Downsides of C language culture?

Posted Aug 28, 2024 12:42 UTC (Wed) by pizza (subscriber, #46) [Link]

> On the other hand the determination that X is not an acceptable solution is usually based on 50+ years of evidence of C programs having giant security holes or recurring types of bugs because C programmers insist on solving Y by doing X.

Since you're making sweeping generalizations, here's one more.

Folks advocating for Y are quick to hype theoretical _benefits_, but completely (and conveniently) ignore its _cost_, be it up front (ie initial implementation), ongoing (maintenance), and at runtime (eg performance, UX, etc)

Downsides of C language culture?

Posted Aug 28, 2024 10:36 UTC (Wed) by ringerc (subscriber, #3071) [Link]

Yes this can absolutely be the case.

I've been on the other side at times telling people "no, this isn't how to approach this problem," "this tool works best using a set-based rather than iterative formulation", "this isn't the right tool to solve your problem". I've also done a lot of walking people back from "I want to do X" until we get to "I want to solve problem Y" then forward again to find effective solutions without their assumptions and preconceptions.

So I get it.

And yes sometimes I too have said "dear God no you don't want to do that and here's why". By which I mean "if you attempt this you are in for a world of pain and slow failure."

But I do my best not to tell people that they're wrong for wanting to solve a problem at all. Or that the tool I'm help them with is unsuitable for their particular problem right now.

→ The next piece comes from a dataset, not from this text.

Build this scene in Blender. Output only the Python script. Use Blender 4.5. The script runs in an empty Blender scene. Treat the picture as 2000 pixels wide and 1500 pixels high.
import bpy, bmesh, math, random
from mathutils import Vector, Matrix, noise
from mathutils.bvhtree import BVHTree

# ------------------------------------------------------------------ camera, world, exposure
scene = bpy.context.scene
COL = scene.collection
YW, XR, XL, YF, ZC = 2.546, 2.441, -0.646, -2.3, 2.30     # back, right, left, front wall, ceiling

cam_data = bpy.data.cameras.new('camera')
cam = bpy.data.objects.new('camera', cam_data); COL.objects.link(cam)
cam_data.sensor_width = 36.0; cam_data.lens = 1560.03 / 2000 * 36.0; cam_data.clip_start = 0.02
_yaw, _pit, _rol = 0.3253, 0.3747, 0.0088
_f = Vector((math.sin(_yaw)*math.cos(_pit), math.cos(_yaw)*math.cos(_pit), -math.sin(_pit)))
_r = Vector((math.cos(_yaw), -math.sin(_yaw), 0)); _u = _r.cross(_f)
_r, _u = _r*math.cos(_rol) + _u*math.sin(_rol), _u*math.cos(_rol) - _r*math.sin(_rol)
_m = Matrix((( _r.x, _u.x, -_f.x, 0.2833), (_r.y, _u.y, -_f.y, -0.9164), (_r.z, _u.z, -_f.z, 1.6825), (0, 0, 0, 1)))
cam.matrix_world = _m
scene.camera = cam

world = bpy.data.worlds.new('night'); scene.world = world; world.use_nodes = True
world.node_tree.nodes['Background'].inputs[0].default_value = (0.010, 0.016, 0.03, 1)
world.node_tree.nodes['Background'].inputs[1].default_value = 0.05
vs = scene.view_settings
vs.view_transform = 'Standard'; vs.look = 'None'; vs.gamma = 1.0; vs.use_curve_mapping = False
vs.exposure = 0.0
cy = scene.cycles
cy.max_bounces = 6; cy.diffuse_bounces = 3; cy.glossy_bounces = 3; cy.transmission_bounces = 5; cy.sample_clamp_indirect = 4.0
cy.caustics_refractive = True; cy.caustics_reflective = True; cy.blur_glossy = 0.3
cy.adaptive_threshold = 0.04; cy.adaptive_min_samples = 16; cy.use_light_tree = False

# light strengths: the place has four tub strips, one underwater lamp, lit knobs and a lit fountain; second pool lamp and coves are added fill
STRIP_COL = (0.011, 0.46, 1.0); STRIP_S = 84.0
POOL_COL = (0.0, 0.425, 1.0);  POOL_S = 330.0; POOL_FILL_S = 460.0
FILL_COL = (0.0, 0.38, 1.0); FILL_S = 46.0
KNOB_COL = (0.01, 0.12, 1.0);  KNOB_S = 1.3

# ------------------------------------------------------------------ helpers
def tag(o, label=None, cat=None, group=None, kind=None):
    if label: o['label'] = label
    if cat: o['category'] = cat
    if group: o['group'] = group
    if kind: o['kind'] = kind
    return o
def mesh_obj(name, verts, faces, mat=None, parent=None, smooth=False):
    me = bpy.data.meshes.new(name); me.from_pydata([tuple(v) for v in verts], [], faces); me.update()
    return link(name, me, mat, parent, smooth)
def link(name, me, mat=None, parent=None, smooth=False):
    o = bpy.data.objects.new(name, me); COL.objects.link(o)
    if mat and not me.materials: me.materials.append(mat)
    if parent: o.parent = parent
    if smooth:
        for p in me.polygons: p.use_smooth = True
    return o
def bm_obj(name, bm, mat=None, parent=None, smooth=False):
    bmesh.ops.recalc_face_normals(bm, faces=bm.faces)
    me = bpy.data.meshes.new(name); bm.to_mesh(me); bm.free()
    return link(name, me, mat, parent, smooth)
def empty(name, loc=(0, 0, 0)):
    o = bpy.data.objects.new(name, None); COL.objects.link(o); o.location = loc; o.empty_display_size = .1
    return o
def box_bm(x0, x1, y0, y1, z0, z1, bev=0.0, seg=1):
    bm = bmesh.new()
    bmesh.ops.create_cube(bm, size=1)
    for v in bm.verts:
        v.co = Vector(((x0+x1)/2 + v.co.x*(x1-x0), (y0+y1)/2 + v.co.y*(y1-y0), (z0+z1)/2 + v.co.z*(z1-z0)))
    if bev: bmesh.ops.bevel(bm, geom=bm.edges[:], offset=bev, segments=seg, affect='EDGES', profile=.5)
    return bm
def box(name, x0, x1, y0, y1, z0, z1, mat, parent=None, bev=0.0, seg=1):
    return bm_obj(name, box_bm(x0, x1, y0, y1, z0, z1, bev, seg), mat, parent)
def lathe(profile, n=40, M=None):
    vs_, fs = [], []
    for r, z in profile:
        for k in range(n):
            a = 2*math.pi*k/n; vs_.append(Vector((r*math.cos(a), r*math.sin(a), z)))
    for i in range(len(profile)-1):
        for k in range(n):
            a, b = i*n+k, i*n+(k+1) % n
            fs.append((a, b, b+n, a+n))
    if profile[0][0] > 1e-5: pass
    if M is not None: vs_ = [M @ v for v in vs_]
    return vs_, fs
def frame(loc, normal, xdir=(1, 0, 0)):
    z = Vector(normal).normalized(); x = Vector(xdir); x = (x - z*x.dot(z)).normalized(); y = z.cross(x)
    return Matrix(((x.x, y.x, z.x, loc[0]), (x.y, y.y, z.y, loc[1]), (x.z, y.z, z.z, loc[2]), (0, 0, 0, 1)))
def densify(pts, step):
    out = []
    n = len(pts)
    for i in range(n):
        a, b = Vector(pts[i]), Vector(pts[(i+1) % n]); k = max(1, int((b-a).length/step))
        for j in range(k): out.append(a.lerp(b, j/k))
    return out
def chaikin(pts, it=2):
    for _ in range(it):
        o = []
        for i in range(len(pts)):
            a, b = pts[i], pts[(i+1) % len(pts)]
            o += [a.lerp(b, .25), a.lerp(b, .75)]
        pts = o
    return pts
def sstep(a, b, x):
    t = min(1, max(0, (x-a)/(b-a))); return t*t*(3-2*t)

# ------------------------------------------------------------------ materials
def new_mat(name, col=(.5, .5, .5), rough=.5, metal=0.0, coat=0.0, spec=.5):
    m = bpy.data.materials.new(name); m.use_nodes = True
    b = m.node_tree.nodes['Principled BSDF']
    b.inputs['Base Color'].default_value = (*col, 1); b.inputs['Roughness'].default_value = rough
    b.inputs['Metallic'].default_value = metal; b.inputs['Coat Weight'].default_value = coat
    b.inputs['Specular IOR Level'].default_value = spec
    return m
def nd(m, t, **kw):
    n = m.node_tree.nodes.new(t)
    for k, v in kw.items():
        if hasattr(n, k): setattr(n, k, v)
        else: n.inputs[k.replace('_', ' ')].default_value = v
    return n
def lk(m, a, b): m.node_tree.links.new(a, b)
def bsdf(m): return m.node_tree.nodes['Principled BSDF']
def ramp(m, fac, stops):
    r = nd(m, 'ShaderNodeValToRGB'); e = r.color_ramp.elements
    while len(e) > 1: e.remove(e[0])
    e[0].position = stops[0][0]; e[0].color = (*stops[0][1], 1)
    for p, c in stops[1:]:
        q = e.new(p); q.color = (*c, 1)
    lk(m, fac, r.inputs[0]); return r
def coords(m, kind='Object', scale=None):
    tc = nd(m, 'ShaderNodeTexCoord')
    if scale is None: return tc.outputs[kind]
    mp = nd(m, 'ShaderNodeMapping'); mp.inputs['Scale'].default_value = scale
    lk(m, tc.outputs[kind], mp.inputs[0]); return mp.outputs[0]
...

The real trouble arises when all problems are reframed around the tool's capabilities.

You don't want dynamic loading of functionality (because golang doesn't/didn't do that), decouple it via gRPC services and immutable containers because it's Just Better(TM). You don't ever want to use dynamic key/value data in relational DB because it's fundamentally wrong, stop wanting to do that (unless your RDBMS has dymaic set types or something in which case you're allowed to want it for appropriate use cases). The list goes on.